— start Recorded data —

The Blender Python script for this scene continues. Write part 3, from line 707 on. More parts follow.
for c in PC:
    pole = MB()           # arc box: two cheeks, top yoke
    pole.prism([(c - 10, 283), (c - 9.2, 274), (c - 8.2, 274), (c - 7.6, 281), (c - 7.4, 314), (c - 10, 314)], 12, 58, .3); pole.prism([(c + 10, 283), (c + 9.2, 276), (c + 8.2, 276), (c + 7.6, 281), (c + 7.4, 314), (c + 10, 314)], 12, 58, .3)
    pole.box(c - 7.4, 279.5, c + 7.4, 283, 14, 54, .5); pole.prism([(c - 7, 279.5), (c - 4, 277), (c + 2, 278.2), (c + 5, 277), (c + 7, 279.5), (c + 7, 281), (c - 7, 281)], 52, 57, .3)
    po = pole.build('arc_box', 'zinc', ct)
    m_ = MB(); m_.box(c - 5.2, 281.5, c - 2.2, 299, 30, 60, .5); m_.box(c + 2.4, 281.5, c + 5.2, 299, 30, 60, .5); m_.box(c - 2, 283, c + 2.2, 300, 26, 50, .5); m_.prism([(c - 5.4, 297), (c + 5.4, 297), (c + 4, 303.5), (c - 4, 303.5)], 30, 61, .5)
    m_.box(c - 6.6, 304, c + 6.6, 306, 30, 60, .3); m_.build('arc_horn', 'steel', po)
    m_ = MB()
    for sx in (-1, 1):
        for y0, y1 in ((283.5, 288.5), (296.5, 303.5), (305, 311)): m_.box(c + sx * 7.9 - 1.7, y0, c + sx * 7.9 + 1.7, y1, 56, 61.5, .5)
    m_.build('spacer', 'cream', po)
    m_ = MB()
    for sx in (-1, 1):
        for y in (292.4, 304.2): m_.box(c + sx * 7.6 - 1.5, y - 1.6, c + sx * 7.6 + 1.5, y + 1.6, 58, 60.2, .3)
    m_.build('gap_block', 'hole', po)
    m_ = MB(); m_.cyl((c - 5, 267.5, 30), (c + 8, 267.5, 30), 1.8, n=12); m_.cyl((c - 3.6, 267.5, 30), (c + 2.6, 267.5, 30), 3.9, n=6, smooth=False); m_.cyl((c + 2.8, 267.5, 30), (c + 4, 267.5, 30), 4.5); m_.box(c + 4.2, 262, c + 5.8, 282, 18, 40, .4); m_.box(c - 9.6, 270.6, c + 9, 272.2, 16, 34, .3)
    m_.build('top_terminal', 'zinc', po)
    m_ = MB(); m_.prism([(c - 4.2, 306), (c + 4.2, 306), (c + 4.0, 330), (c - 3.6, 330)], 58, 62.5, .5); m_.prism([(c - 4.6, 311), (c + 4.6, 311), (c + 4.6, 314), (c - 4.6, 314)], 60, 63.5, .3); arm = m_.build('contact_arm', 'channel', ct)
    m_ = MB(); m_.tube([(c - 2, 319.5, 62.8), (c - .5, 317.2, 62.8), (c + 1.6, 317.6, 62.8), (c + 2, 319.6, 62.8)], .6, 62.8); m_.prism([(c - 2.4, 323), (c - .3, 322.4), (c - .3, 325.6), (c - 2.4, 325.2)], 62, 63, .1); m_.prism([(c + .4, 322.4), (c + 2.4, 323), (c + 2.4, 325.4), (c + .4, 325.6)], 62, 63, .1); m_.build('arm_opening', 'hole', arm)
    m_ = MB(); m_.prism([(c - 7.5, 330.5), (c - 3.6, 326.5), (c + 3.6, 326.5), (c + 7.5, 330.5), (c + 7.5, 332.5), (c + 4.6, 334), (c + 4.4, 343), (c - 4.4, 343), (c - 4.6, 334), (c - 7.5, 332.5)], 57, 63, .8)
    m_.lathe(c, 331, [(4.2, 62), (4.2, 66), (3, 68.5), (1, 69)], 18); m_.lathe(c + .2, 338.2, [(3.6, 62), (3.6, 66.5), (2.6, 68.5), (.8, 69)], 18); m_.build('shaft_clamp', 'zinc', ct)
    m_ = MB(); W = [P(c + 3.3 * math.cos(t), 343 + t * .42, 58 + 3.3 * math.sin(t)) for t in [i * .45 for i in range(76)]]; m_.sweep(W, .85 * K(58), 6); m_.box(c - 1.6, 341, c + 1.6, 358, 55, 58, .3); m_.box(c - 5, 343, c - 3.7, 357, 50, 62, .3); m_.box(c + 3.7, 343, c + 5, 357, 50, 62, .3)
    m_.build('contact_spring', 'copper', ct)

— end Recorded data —

Problem -
Each line of the material must be restated exactly.

Reply -
The Blender Python script for this scene continues. Write part 3, from line 707 on. More parts follow.
for c in PC:
    pole = MB()           # arc box: two cheeks, top yoke
    pole.prism([(c - 10, 283), (c - 9.2, 274), (c - 8.2, 274), (c - 7.6, 281), (c - 7.4, 314), (c - 10, 314)], 12, 58, .3); pole.prism([(c + 10, 283), (c + 9.2, 276), (c + 8.2, 276), (c + 7.6, 281), (c + 7.4, 314), (c + 10, 314)], 12, 58, .3)
    pole.box(c - 7.4, 279.5, c + 7.4, 283, 14, 54, .5); pole.prism([(c - 7, 279.5), (c - 4, 277), (c + 2, 278.2), (c + 5, 277), (c + 7, 279.5), (c + 7, 281), (c - 7, 281)], 52, 57, .3)
    po = pole.build('arc_box', 'zinc', ct)
    m_ = MB(); m_.box(c - 5.2, 281.5, c - 2.2, 299, 30, 60, .5); m_.box(c + 2.4, 281.5, c + 5.2, 299, 30, 60, .5); m_.box(c - 2, 283, c + 2.2, 300, 26, 50, .5); m_.prism([(c - 5.4, 297), (c + 5.4, 297), (c + 4, 303.5), (c - 4, 303.5)], 30, 61, .5)
    m_.box(c - 6.6, 304, c + 6.6, 306, 30, 60, .3); m_.build('arc_horn', 'steel', po)
    m_ = MB()
    for sx in (-1, 1):
        for y0, y1 in ((283.5, 288.5), (296.5, 303.5), (305, 311)): m_.box(c + sx * 7.9 - 1.7, y0, c + sx * 7.9 + 1.7, y1, 56, 61.5, .5)
    m_.build('spacer', 'cream', po)
    m_ = MB()
    for sx in (-1, 1):
        for y in (292.4, 304.2): m_.box(c + sx * 7.6 - 1.5, y - 1.6, c + sx * 7.6 + 1.5, y + 1.6, 58, 60.2, .3)
    m_.build('gap_block', 'hole', po)
    m_ = MB(); m_.cyl((c - 5, 267.5, 30), (c + 8, 267.5, 30), 1.8, n=12); m_.cyl((c - 3.6, 267.5, 30), (c + 2.6, 267.5, 30), 3.9, n=6, smooth=False); m_.cyl((c + 2.8, 267.5, 30), (c + 4, 267.5, 30), 4.5); m_.box(c + 4.2, 262, c + 5.8, 282, 18, 40, .4); m_.box(c - 9.6, 270.6, c + 9, 272.2, 16, 34, .3)
    m_.build('top_terminal', 'zinc', po)
    m_ = MB(); m_.prism([(c - 4.2, 306), (c + 4.2, 306), (c + 4.0, 330), (c - 3.6, 330)], 58, 62.5, .5); m_.prism([(c - 4.6, 311), (c + 4.6, 311), (c + 4.6, 314), (c - 4.6, 314)], 60, 63.5, .3); arm = m_.build('contact_arm', 'channel', ct)
    m_ = MB(); m_.tube([(c - 2, 319.5, 62.8), (c - .5, 317.2, 62.8), (c + 1.6, 317.6, 62.8), (c + 2, 319.6, 62.8)], .6, 62.8); m_.prism([(c - 2.4, 323), (c - .3, 322.4), (c - .3, 325.6), (c - 2.4, 325.2)], 62, 63, .1); m_.prism([(c + .4, 322.4), (c + 2.4, 323), (c + 2.4, 325.4), (c + .4, 325.6)], 62, 63, .1); m_.build('arm_opening', 'hole', arm)
    m_ = MB(); m_.prism([(c - 7.5, 330.5), (c - 3.6, 326.5), (c + 3.6, 326.5), (c + 7.5, 330.5), (c + 7.5, 332.5), (c + 4.6, 334), (c + 4.4, 343), (c - 4.4, 343), (c - 4.6, 334), (c - 7.5, 332.5)], 57, 63, .8)
    m_.lathe(c, 331, [(4.2, 62), (4.2, 66), (3, 68.5), (1, 69)], 18); m_.lathe(c + .2, 338.2, [(3.6, 62), (3.6, 66.5), (2.6, 68.5), (.8, 69)], 18); m_.build('shaft_clamp', 'zinc', ct)
    m_ = MB(); W = [P(c + 3.3 * math.cos(t), 343 + t * .42, 58 + 3.3 * math.sin(t)) for t in [i * .45 for i in range(76)]]; m_.sweep(W, .85 * K(58), 6); m_.box(c - 1.6, 341, c + 1.6, 358, 55, 58, .3); m_.box(c - 5, 343, c - 3.7, 357, 50, 62, .3); m_.box(c + 3.7, 343, c + 5, 357, 50, 62, .3)
    m_.build('contact_spring', 'copper', ct)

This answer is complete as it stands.